_MATERIAL PROVIDED_.
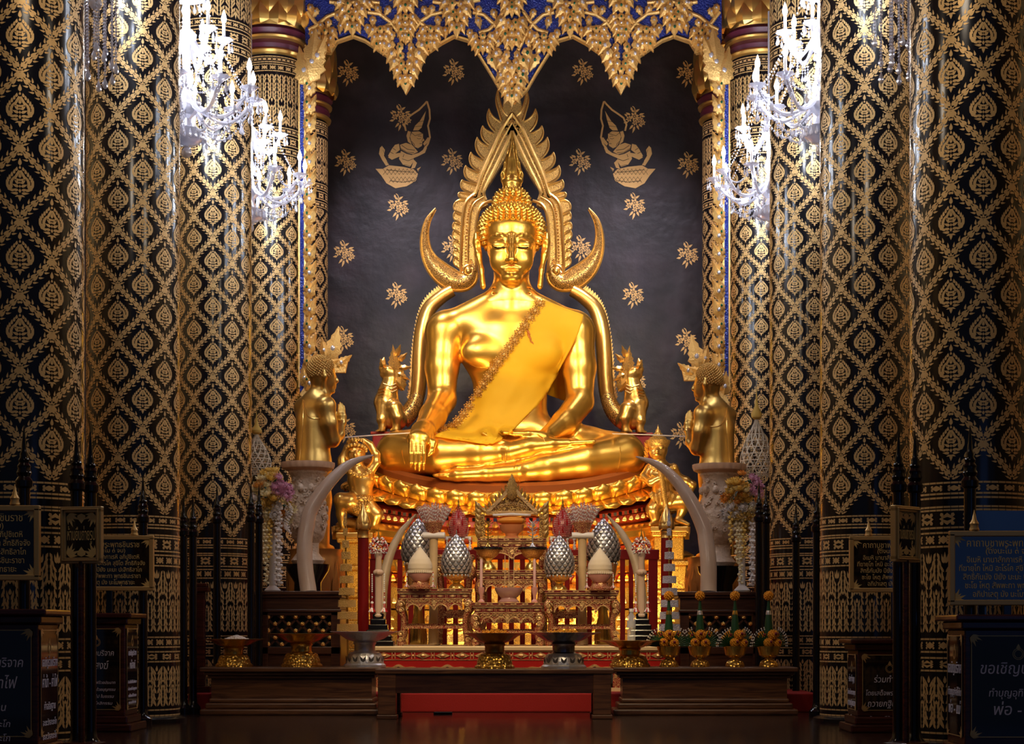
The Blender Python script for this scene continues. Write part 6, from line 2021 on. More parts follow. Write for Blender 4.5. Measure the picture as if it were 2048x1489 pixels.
# --- tiered ceremonial umbrellas
def tiers(px0, px1, label, mat, d=14.45, base_y=1290):
    t = thing('tiered_umbrella', label, 'umbrella', (xat(px1, d), d, 0.147), group='tiered drum umbrellas')
    s = d/FPX; top = zat(1032, d)-0.147
    lean = (px0-px1)*s
    MB().tube([(0, 0, 0), (lean, 0, top)], [0.009, 0.006], n=8).build('pole', M_goldbrass if mat is not M_silver else M_silver, t)
    MB().lathe([(0.06, 0), (0.065, 0.02), (0.03, 0.04), (0.012, 0.07)], n=16).build('foot', M_goldbrass, t)
    for y, w in ((1065, 9), (1089, 14), (1112, 19), (1136, 24), (1160, 28), (1184, 32), (1208, 36), (1232, 40), (1256, 43)):
        z = zat(y, d)-0.147; r = w/2*s; cx = lean*z/top
        mb = MB(); mb.lathe([(r*1.02, -7*s), (r, -6*s), (r*0.97, 7*s), (r*0.5, 7.6*s), (0.004, 8*s)], (cx, 0, z), n=28)
        mb.build('drum', mat, t)
    z = zat(1045, d)-0.147; MB().lathe([(0.014, -0.03), (0.018, 0.0), (0.010, 0.02), (0.013, 0.04), (0.006, 0.07), (0.0005, 0.11)], (lean, 0, z), n=10).build('finial', mat, t)
M_goldnet = mk('gold_mesh_cloth', (0.62, 0.36, 0.10), 0.6, 0.4, bump=('voronoi', 160.0, 0.8))
M_silnet = mk('silver_mesh_cloth', (0.50, 0.47, 0.55), 0.5, 0.4, bump=('voronoi', 160.0, 0.8))
tiers(690, 698, 'gold nine-tiered drum umbrella beside the left red post', M_goldnet)
tiers(1338, 1340, 'silver nine-tiered drum umbrella beside the right red post', M_silnet)
# --- red fence with gilt bud posts behind the altar
D_F = 16.75; s = D_F/FPX
for px, lab in ((729, 'left'), (1331, 'right')):
    t = thing('bud_post', 'red post with a gilt lotus bud, %s end of the altar fence' % lab, 'post', (xat(px, D_F), D_F-0.12, 0.147), group='lotus bud posts')
    zt = zat(1078, D_F)-0.147; r = 11.5*s
    MB().lathe([(r*1.05, 0), (r, 0.1), (r*0.95, zt)], n=28).build('shaft', M_red, t)
    MB().lathe([(r*1.1, zt), (r*1.02, zt+0.02), (r*1.0, zt+0.05), (r*1.12, zt+0.06), (r*0.8, zt+0.075)], n=28).build('ring', M_goldpol, t)
    b = MB().lathe([(r*0.7, zt+0.07), (r*1.25, zt+0.11), (r*1.3, zt+0.15), (r*0.9, zt+0.21), (r*0.35, zt+0.27), (0.001, zt+0.32)], n=28).build('lotus_bud', M_goldpol, t)
    mb = MB()
    for row, (z, h, k) in enumerate(((0.075, 0.10, 9), (0.10, 0.13, 9))):
        for i in range(k):
            l = MB().leaf((0, 0), h, 0.075, 0, y=0, dome=0.015)
            mb.merge(l, Matrix.Rotation(2*PI*(i+0.5*row)/k, 4, 'Z') @ Matrix.Translation((0, -r*1.22, zt+z)) @ Matrix.Rotation(-0.12-0.2*row, 4, 'X'))
    mb.build('petals', M_goldpol, b)
t = thing('altar_fence', 'red barred fence between the two lotus bud posts, pedestal gold showing through', 'fence', (xat(1030, D_F), D_F, 0.147))
fx = lambda px: (px-1030)*s
MB().box2((fx(742), -0.03, zat(1120, D_F)-0.147), (fx(1318), 0.03, zat(1100, D_F)-0.147)).build('top_rail', M_red, t, smooth=False, bevel=0.006)
MB().box2((fx(742), -0.03, 0.05), (fx(1318), 0.03, 0.14)).build('bottom_rail', M_red, t, smooth=False, bevel=0.006)
for px, w in [(749, 18), (777, 10), (800, 10)]+[(822+22.3*i, 10) for i in range(19)]+[(1245, 10), (1262, 9), (1282, 10), (1306, 18)]:
    MB().box2((fx(px-w/2), -0.02, 0.14), (fx(px+w/2), 0.02, zat(1119, D_F)-0.147)).build('bar', M_red, t, smooth=False, bevel=0.004)
# --- small leaning tusks and bead-hung ivory stands on black stepped bases
def small_tusk(pts, rr, label, d=15.9):
    P0 = P(pts[0][0], pts[0][1], d)
    t = thing('small_tusk', label, 'tusk', (P0.x, d, ZA), group='small old ivory tusks')
    MB().tube([tuple(P(x, y, d+0.10*i/len(pts))-Vector((P0.x, d, ZA))) for i, (x, y) in enumerate(dense(pts, 5))], [0] and [a*d/FPX for a in np.interp(np.linspace(0, 1, len(dense(pts, 5))), np.linspace(0, 1, len(rr)), rr)], n=14).build('tusk', M_ivoryold, t)
    MB().lathe([(0.10, 0), (0.10, 0.05), (0.075, 0.06), (0.06, 0.12)], n=20).build('socket', M_black, t)
small_tusk([(760, 1278), (763, 1220), (768, 1160), (780, 1110), (800, 1068), (818, 1045), (831, 1029)], [9, 10, 10, 9, 7, 4, 0.6], 'old brown ivory tusk leaning in from the left over the silver buds')
small_tusk([(1287, 1278), (1285, 1220), (1279, 1160), (1266, 1110), (1244, 1068), (1226, 1045), (1212, 1029)], [9, 10, 10, 9, 7, 4, 0.6], 'old brown ivory tusk leaning in from the right over the silver buds')
def bead_stand(px, label, d=14.85):
    s = d/FPX; t = thing('bead_hung_stand', label, 'stand', (xat(px, d), d, ZA), group='bead hung ivory stands')
    zz = lambda y: zat(y, d)-ZA
    mb = MB()
    for i in range(6):
        w = 0.13-0.017*i; mb.box2((-w, -w*0.7, 0.045*i), (w, w*0.7, 0.045*(i+1)))
    mb.build('stepped_base', M_black, t, smooth=False, bevel=0.008)
    zb = 0.27
    MB().lathe([(0.030, zb), (0.028, zz(1160)), (0.030, zz(1150)), (0.024, zz(1120)), (0.034, zz(1112)), (0.026, zz(1105))], n=18).build('ivory_shaft', M_ivory, t)
    MB().ell((0, -0.01, zz(1146)), (0.045, 0.04, 0.03), 14, 8).ell((0.0, -0.05, zz(1146)), (0.018, 0.012, 0.018), 10, 6).ell((0, 0, zz(1232)), (0.05, 0.04, 0.025), 14, 8).build('ivory_ring', M_ivory, t)
    rnd = random.Random(2); mb = MB()
    for i in range(190):
        a = rnd.uniform(0, 2*PI); h = rnd.random(); r = 0.03+0.045*math.sin(PI*(0.25+0.7*h))
        mb.ell((r*math.cos(a), r*math.sin(a), zz(1108)+0.13*h), 0.0075, 6, 4, mi=i % 2)
    mb.build('bead_cluster', [M_redbead, M_white], t)['kind'] = 'stuff'
    MB().lathe([(0.012, zz(1085)), (0.018, zz(1078)), (0.008, zz(1070)), (0.001, zz(1056))], n=8).build('finial', M_goldbrass, t)
    for sx in (-1, 1):
        mb = MB()
        for q in range(18):
            mb.ell((sx*0.05, -0.03, zz(1150)-0.0155*q), 0.0065+(0.006 if q > 14 else 0), 6, 4, mi=1 if q < 9 or q % 3 == 0 else 0)
        for q in range(9):
            a = 2*PI*q/9; mb.tube([(sx*0.05, -0.03, zz(1150)-0.27), (sx*0.05+0.026*math.cos(a), -0.03+0.02*math.sin(a), zz(1150)-0.31)], 0.008, n=5, mi=q % 2)
        mb.build('hanging_garland', [M_redbead, M_white], t)
bead_stand(757, 'bead hung ivory stand on a black stepped base, left of the offering tables')
bead_stand(1283, 'bead hung ivory stand on a black stepped base, right of the offering tables')
# ------------------------------------------------------------------ tusk cabinets, vases, flowers
def cabinet(px0, px1, ytop, d, label):
    s = d/FPX; w = (px1-px0)*s; zt = zat(ytop, d)
    t = thing('tusk_cabinet', label, 'cabinet', (xat((px0+px1)/2, d), d, 0.147), group='wooden lattice cabinets')
    h = zt-0.147; w2 = w/2; D = 0.55
    mb = MB()
    mb.box2((-w2-0.03, -0.03, h-0.03), (w2+0.03, D, h)); mb.box2((-w2-0.015, -0.015, h-0.055), (w2+0.015, D, h-0.03))
    mb.box2((-w2, 0, h-0.15), (w2, D, h-0.055)); mb.box2((-w2-0.012, -0.012, h-0.172), (w2+0.012, D, h-0.15))
    mb.build('cornice', M_wood, t, smooth=False, bevel=0.004)
    mb = MB()
    for sx in (-1, 1):
        mb.box2((sx*w2-0.0, 0, 0.20), (sx*(w2-0.075), 0.06, h-0.172)); mb.box2((sx*w2, 0.06, 0.2), (sx*(w2-0.03), D, h-0.172))
    mb.box2((-w2, 0, 0.30), (w2, 0.05, 0.36)); mb.box2((-w2, 0.0, h-0.20), (w2, 0.05, h-0.172))
    mb.build('frame', M_wood, t, smooth=False, bevel=0.004)
    MB().box2((-w2-0.03, -0.03, 0), (w2+0.03, D, 0.12)).box2((-w2-0.015, -0.015, 0.12), (w2+0.015, D, 0.20)).box2((-w2+0.01, 0.02, 0.2), (w2-0.01, D, 0.31)).build('plinth', M_wood, t, smooth=False, bevel=0.005)
    # lattice with gilt rosettes
    a, b, z0, z1 = -w2+0.075, w2-0.075, 0.36, h-0.20
    mb = MB(); p = 0.112; N0 = 0
    pts = []
    zc = (z0+z1)/2
    def seg(x0, y0, x1, y1):
        v = Vector((x1-x0, 0, y1-y0)); L = v.length
        mb.box(((x0+x1)/2, 0.022, (y0+y1)/2), (L, 0.014, 0.016), 0, rot=Matrix.Rotation(-math.atan2(y1-y0, x1-x0), 3, 'Y'))
    for sgn in (1, -1):
        k = -12
        while k < 24:
            c = k*p     # line x*sgn + z = const inside the panel
            q = []
            for x in (a, b):
                z = z0+c-sgn*(x-a)
                if z0 <= z <= z1: q.append((x, z))
            for z in (z0, z1):
                x = a+sgn*(z0+c-z)
                if a < x < b: q.append((x, z))
            if len(q) >= 2: seg(q[0][0], q[0][1], q[1][0], q[1][1])
            k += 1
    mb.build('lattice', M_wood, t, smooth=False)
    MB().box2((a, 0.08, z0), (b, 0.09, z1)).build('dark_backing', M_blackm, t, smooth=False)
    mb0 = MB()
    mb0.ell((0, 0, 0), (0.007, 0.007, 0.007), 8, 5)
    for q in range(8): mb0.leaf((0, 0), 0.020, 0.019, 2*PI*q/8, y=0, dome=0.005, thick=0.004)
    ro = None; j = 0
    z = z0+0.02
    while z < z1:
        x = a+(p/2 if j % 2 else 0)
        while x < b+0.001:
            if ro is None: ro = mb0.build('rosette', M_goldpol, t); o = ro
            else: o = ro.copy(); COL.objects.link(o)
            o.location = (x, 0.006, z); x += p
        z += p/2; j += 1
    return t
cabinet(518, 680, 1183, 14.75, 'dark wooden cabinet with rosette lattice, left, carrying the left big tusk')
cabinet(1360, 1524, 1184, 14.75, 'dark wooden cabinet with rosette lattice, right, carrying the right big tusk')
ZCAB = zat(1183.5, 14.75)
def big_tusk(pts, rr, label):
    d = 15.1; P0 = P(pts[0][0], pts[0][1], d)
    t = thing('ivory_tusk', label, 'tusk', (P0.x, d, ZCAB), group='big ivory tusks')
    q = dense(pts, 6); n = len(q)
    rs = np.interp(np.linspace(0, 1, n), np.linspace(0, 1, len(rr)), rr)
    path = []
    for i, (x, y) in enumerate(q):
        v = P(x, y, d+0.25*i/n)-Vector((P0.x, d, ZCAB)); path.append((v.x, v.y, max(v.z, 0.0) if i else 0.0))
    MB().tube(path, [a*d/FPX for a in rs], n=24).build('tusk', M_ivory, t)
big_tusk([(617, 1183), (611, 1140), (609, 1090), (614, 1050), (623, 1017), (653, 972), (689, 936), (718, 920), (747, 911)], [16.5, 16, 15.5, 15, 14.5, 13, 10, 6, 1.2], 'big white ivory tusk curving up to the Buddha\'s right knee, on the left cabinet')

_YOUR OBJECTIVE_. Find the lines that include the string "from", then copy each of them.

_IN RESPONSE_.
The Blender Python script for this scene continues. Write part 6, from line 2021 on. More parts follow. Write for Blender 4.5. Measure the picture as if it were 2048x1489 pixels.
small_tusk([(760, 1278), (763, 1220), (768, 1160), (780, 1110), (800, 1068), (818, 1045), (831, 1029)], [9, 10, 10, 9, 7, 4, 0.6], 'old brown ivory tusk leaning in from the left over the silver buds')
small_tusk([(1287, 1278), (1285, 1220), (1279, 1160), (1266, 1110), (1244, 1068), (1226, 1045), (1212, 1029)], [9, 10, 10, 9, 7, 4, 0.6], 'old brown ivory tusk leaning in from the right over the silver buds')